Anyway. Things go wrong pretty quickly after they enter the first level of Fischer's dream, because it turns out that he'd been trained to subconsciously protect himself against such things (which they weren't expecting), so his projections immediately target the intruders. They end up making an escape in the back of a van, from which they enter the second dream level, in a hotel, where Cobb convinces Fischer that he (Cobb) is in fact one of Fischer's own projections, designed to protect him from people who are infiltrating his dream. They then go into the third dream level... and I should mention that it's actually kind of complicated, who's dreaming what. I mean, with everyone in all the dreams, it's hard to keep track of who the dreamer is, but I don't know that it really matters that much. Except that they tricked Fischer into thinking the third level was actually the dream of his godfather, Peter Browning, who was Fischer's father's lawyer, or something. I guess. Naturally, Fischer thought this was only the second dream level, having been unaware that the first level was a dream. And I guess the third level was actually Fischer's dream, so he was helping the team break into his own mind while believing he was helping them break into Browning's. Anyway, stuff going on in each level continued to affect each deeper level, and things continue to go wrong. And at one point, Fischer gets thrust into "limbo," which is a fourth level (in this case, though I guess it could be a second level, under other circumstances). Cobb and Ariadne must enter limbo to find Fischer, even though a projection of Mal will be there, and try to get Cobb to stay. And due to a potentially fatal wound Saito had received in the first level, he'll end up in limbo, as well.

So, yeah, it's all crazy complicated, but as I said, the complicated stuff was the simplest for me to follow. Meanwhile, with a movie like this, you have to question from the very start whether we really know if anything is reality. Eventually, things end up right where they started, more or less... but then, everyone wakes up, the mission is completed successfully, and everything seems to work out... but of course, we're left without any definite answer about the underlying question of whether or not Cobb was dreaming the whole thing. Which... is as it should be. Best to let each viewer to decide for themself what to believe, or whether they even want to form any definite opinion.
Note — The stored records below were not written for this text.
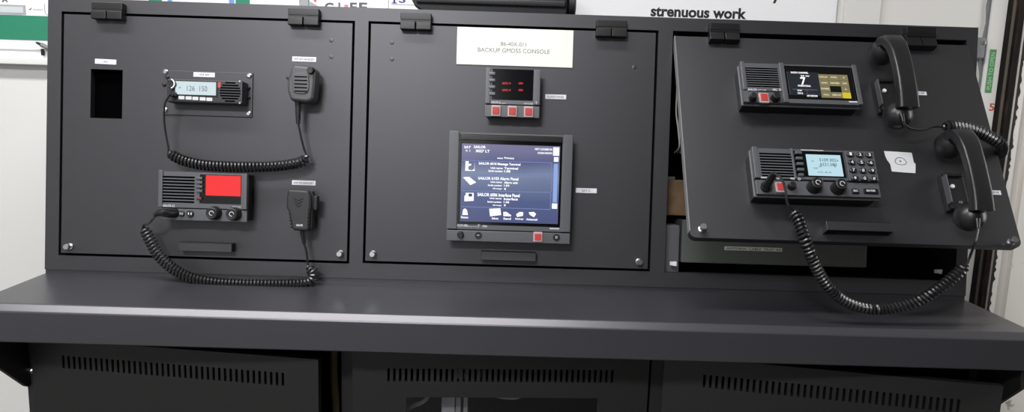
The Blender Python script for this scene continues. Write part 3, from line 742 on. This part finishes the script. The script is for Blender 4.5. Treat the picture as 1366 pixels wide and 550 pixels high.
def screen_mat():
    m = bpy.data.materials.new('lit_blue_screen'); m.use_nodes = True; nt = m.node_tree; b = nt.nodes['Principled BSDF']
    tc = nt.nodes.new('ShaderNodeTexCoord'); n = nt.nodes.new('ShaderNodeTexNoise'); n.inputs['Scale'].default_value = 9; n.inputs['Detail'].default_value = 1
    sx = nt.nodes.new('ShaderNodeSeparateXYZ'); r = nt.nodes.new('ShaderNodeValToRGB'); e = r.color_ramp.elements
    e[0].position = 0; e[0].color = lin((72, 76, 118)); e[1].position = 1; e[1].color = lin((116, 114, 148))
    k = r.color_ramp.elements.new(.35); k.color = lin((80, 92, 134)); k = r.color_ramp.elements.new(.62); k.color = lin((120, 132, 162)); k = r.color_ramp.elements.new(.8); k.color = lin((88, 94, 134))
    mr = nt.nodes.new('ShaderNodeMapRange'); mr.inputs['From Min'].default_value = -.08; mr.inputs['From Max'].default_value = .08
    ad = nt.nodes.new('ShaderNodeMath'); ad.operation = 'MULTIPLY_ADD'; ad.inputs[1].default_value = .35; 
    nt.links.new(tc.outputs['Object'], sx.inputs['Vector']); nt.links.new(sx.outputs['Y'], mr.inputs['Value']); nt.links.new(tc.outputs['Object'], n.inputs['Vector'])
    nt.links.new(n.outputs['Fac'], ad.inputs[0]); sb = nt.nodes.new('ShaderNodeMath'); sb.operation = 'SUBTRACT'; sb.inputs[1].default_value = .17
    nt.links.new(mr.outputs['Result'], sb.inputs[0]); nt.links.new(sb.outputs['Value'], ad.inputs[2]); nt.links.new(ad.outputs['Value'], r.inputs['Fac'])
    b.inputs['Base Color'].default_value = (.01, .01, .012, 1); b.inputs['Roughness'].default_value = .15
    nt.links.new(r.outputs['Color'], b.inputs['Emission Color']); b.inputs['Emission Strength'].default_value = 1
    return m
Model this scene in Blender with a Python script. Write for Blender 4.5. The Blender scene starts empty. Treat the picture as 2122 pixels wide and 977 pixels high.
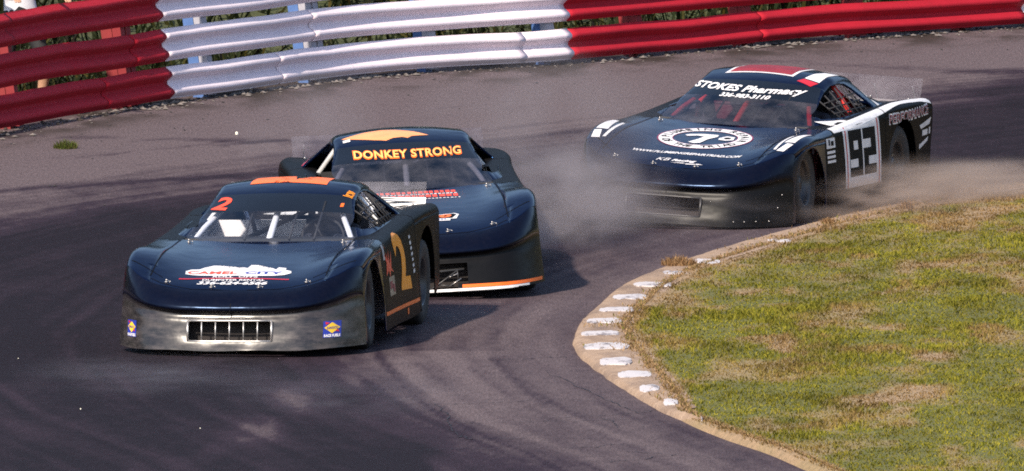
import bpy, bmesh, math, random
import numpy as np
from mathutils import Vector, Matrix, noise
from mathutils.bvhtree import BVHTree

random.seed(7); rng = np.random.default_rng(7)
SC = bpy.context.scene
COL = SC.collection
rad = math.radians

# ------------------------------------------------------------------ camera, sky, sun, exposure
CAM_D, CAM_E, FPX = 177.0, rad(4.0), 43000.0          # long telephoto from the stands across the infield
cam_data = bpy.data.cameras.new('camera')
cam_data.sensor_width = 36.0
cam_data.lens = 36.0 * FPX / 2122.0
cam_data.clip_start, cam_data.clip_end = 1.0, 5000.0
cam = bpy.data.objects.new('camera', cam_data); COL.objects.link(cam)
cam.location = (0, -CAM_D * math.cos(CAM_E), CAM_D * math.sin(CAM_E))
cam.rotation_euler = (math.pi / 2 - CAM_E, 0, 0)
SC.camera = cam

SUN_EL = rad(38.0)
SUN_XY = Vector((-0.45, -0.89)).normalized()           # horizontal direction towards the sun
world = bpy.data.worlds.new('World'); SC.world = world
world.use_nodes = True
wn = world.node_tree
sky = wn.nodes.new('ShaderNodeTexSky'); sky.sky_type = 'NISHITA'
sky.sun_disc = False
sky.sun_elevation = SUN_EL
sky.sun_rotation = math.atan2(SUN_XY.x, SUN_XY.y)
sky.air_density = 1.0; sky.dust_density = 1.2; sky.ozone_density = 1.0
bg = wn.nodes['Background']; bg.inputs['Strength'].default_value = 0.115
wn.links.new(sky.outputs[0], bg.inputs[0])
sun_data = bpy.data.lights.new('sun', 'SUN')
sun_data.energy = 3.7; sun_data.angle = rad(2.0); sun_data.color = (1.0, 0.88, 0.73)
sun = bpy.data.objects.new('sun', sun_data); COL.objects.link(sun)
sdir = Vector((SUN_XY.x * math.cos(SUN_EL), SUN_XY.y * math.cos(SUN_EL), math.sin(SUN_EL)))
sun.rotation_euler = sdir.to_track_quat('Z', 'Y').to_euler()
sun.location = (-30, -40, 60)
SC.view_settings.view_transform = 'Standard'
SC.view_settings.look = 'None'
SC.view_settings.exposure = 0.92
SC.view_settings.gamma = 1.0
SC.view_settings.use_curve_mapping = False
SC.cycles.use_denoising = False
SC.cycles.filter_width = 1.8
SC.cycles.volume_step_rate = 1.0
SC.cycles.volume_max_steps = 256
SC.cycles.max_bounces = 8
SC.cycles.transparent_max_bounces = 24
SC.cycles.volume_bounces = 1

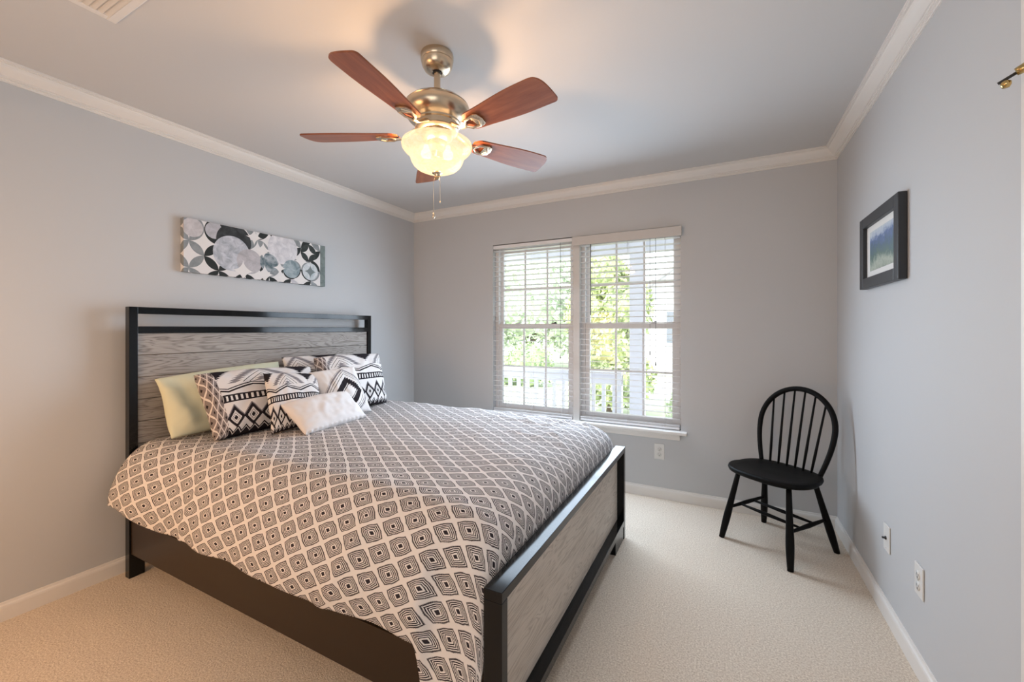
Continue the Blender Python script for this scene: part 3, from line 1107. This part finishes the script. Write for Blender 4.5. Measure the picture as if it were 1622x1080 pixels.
# ================================================================== ceiling vent
vt = thing('ceiling_vent', 'white ceiling air vent with louvres near the left wall', 'vent', (-1.85, 0.585, ZC))
bm = bmesh.new()
VX, VY = 0.175, 0.115
box(bm, -VX, VX, VY - 0.028, VY, -0.009, -0.0005, 0.003)
box(bm, -VX, VX, -VY, -VY + 0.028, -0.009, -0.0005, 0.003)
box(bm, -VX, -VX + 0.028, -VY + 0.028, VY - 0.028, -0.009, -0.0005, 0.003)
box(bm, VX - 0.028, VX, -VY + 0.028, VY - 0.028, -0.009, -0.0005, 0.003)
link('vent_frame', bm, m_trim, vt)
link('vent_backing', BX(-VX + 0.028, VX - 0.028, -VY + 0.028, VY - 0.028, -0.0012, -0.0004), m_dark, vt)
bm = bmesh.new()
for k in range(9):
    yy = -VY + 0.029 + k * 0.0193
    vs = [bm.verts.new((sx * (VX - 0.028), yy + dy, dz)) for sx in (-1, 1) for dy, dz in ((0, -0.0015), (0.0185, -0.0095), (0.0190, -0.0110), (0.0005, -0.0030))]
    for q in ((0, 1, 2, 3), (7, 6, 5, 4), (0, 4, 5, 1), (1, 5, 6, 2), (2, 6, 7, 3), (3, 7, 4, 0)):
        bm.faces.new([vs[i] for i in q])
link('louvres', bm, m_trim, vt)

# ================================================================== ceiling fan
FXC, FYC = -1.068, 1.397
fan = thing('ceiling_fan', 'brushed nickel ceiling fan with five cherry blades and lit glass bowl', 'ceiling fan', (FXC, FYC, ZC))
Z = lambda z: z - ZC


def fpart(name, prof, mat, parent=fan, seg=56, cap=True):
    bm = bmesh.new()
    lathe(bm, [(r, Z(z)) for r, z in prof], 0, 0, seg, cap=cap)
    return link(name, bm, mat, parent, auto=35)


fpart('canopy', [(0, 2.4145), (0.066, 2.4145), (0.068, 2.408), (0.068, 2.392), (0.064, 2.386), (0.066, 2.382), (0.062, 2.366), (0.053, 2.350), (0.038, 2.342), (0.022, 2.340), (0.020, 2.344), (0, 2.346)], m_nickel)
fpart('downrod', [(0, 2.35), (0.0135, 2.35), (0.0135, 2.23), (0, 2.23)], m_nickel)
fpart('rod_collar', [(0, 2.3455), (0.018, 2.3455), (0.018, 2.336), (0, 2.336)], m_dark)
fpart('motor_housing', [(0, 2.244), (0.022, 2.244), (0.030, 2.240), (0.060, 2.235), (0.092, 2.225), (0.116, 2.211), (0.128, 2.200), (0.131, 2.197), (0.129, 2.194), (0.134, 2.190),
                        (0.136, 2.180), (0.132, 2.160), (0.120, 2.142), (0.105, 2.130), (0.098, 2.127), (0.097, 2.121), (0.090, 2.118), (0.088, 2.098), (0.091, 2.094), (0.088, 2.090), (0.076, 2.084), (0, 2.084)], m_nickel)
fpart('switch_housing', [(0, 2.084), (0.066, 2.084), (0.068, 2.070), (0.060, 2.058), (0.040, 2.050), (0.034, 2.036), (0.03, 2.030), (0, 2.030)], m_nickel)
# glass bowl, open upwards around its holder
bm = bmesh.new()
prof = [(0.139, 2.044), (0.144, 2.040), (0.146, 2.032), (0.144, 2.022), (0.136, 2.011), (0.124, 2.001), (0.115, 1.991), (0.110, 1.979), (0.106, 1.966), (0.098, 1.952), (0.084, 1.939), (0.062, 1.929), (0.032, 1.924), (0, 1.923)]
lathe(bm, [(r, Z(z)) for r, z in prof], 0, 0, 64, cap=False)
bowl = link('glass_bowl', bm, m_bowl, fan)
fpart('finial', [(0, 1.923), (0.019, 1.923), (0.021, 1.918), (0.012, 1.913), (0.010, 1.905), (0.012, 1.900), (0.006, 1.893), (0, 1.892)], m_nickel)
for k in range(2):
    a = 0.6 + k * PI
    bm = bmesh.new()
    lathe(bm, [(0, 0.026), (0.010, 0.026), (0.011, 0.012), (0.020, -0.002), (0.0225, -0.014), (0.018, -0.026), (0, -0.033)], 0, 0, 20)
    b_ = link('light_bulb', bm, m_bulb, fan)
    b_.location = (0.045 * math.cos(a), 0.045 * math.sin(a), Z(2.008))
    # the bulb's own light
    lamp('bulb_light', 'POINT', (FXC + 0.045 * math.cos(a), FYC + 0.045 * math.sin(a), 1.994), 10.0, (1.0, 0.58, 0.29), radius=0.024)
    b_.visible_shadow = True
for k, (dx, dy, zl) in enumerate(((-0.014, -0.006, 1.752), (0.012, 0.004, 1.80))):
    bm = bmesh.new()
    zz = 1.905
    tube(bm, [(dx * 0.6, dy * 0.6, Z(1.906)), (dx, dy, Z(1.88)), (dx, dy, Z(zl))], 0.0011, 6)
    zq = zl
    ch_ = link('pull_chain', bm, m_chain, fan)
    bm = bmesh.new()
    lathe(bm, [(0, Z(zl) + 0.002), (0.002, Z(zl)), (0.0055, Z(zl) - 0.010), (0.006, Z(zl) - 0.016), (0.003, Z(zl) - 0.022), (0, Z(zl) - 0.023)] if k == 0 else
          [(0, Z(zl) + 0.001), (0.0025, Z(zl)), (0.0025, Z(zl) - 0.006), (0, Z(zl) - 0.007)], dx, dy, 14)
    link('chain_pendant', bm, m_chain, ch_)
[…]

Anyway... it was a fun and interesting movie, I guess. Pretty cool. I don't think that I was quite as into it as some critics might have been, but it was definitely good. Cobb's whole problem was pretty well designed to drive the plot and explain his motivations, and I liked Ariadne, but most of the characters were just sort of okay. And like I said, the science didn't always follow its own rules, but it was still neat. And that's all I can say, I guess.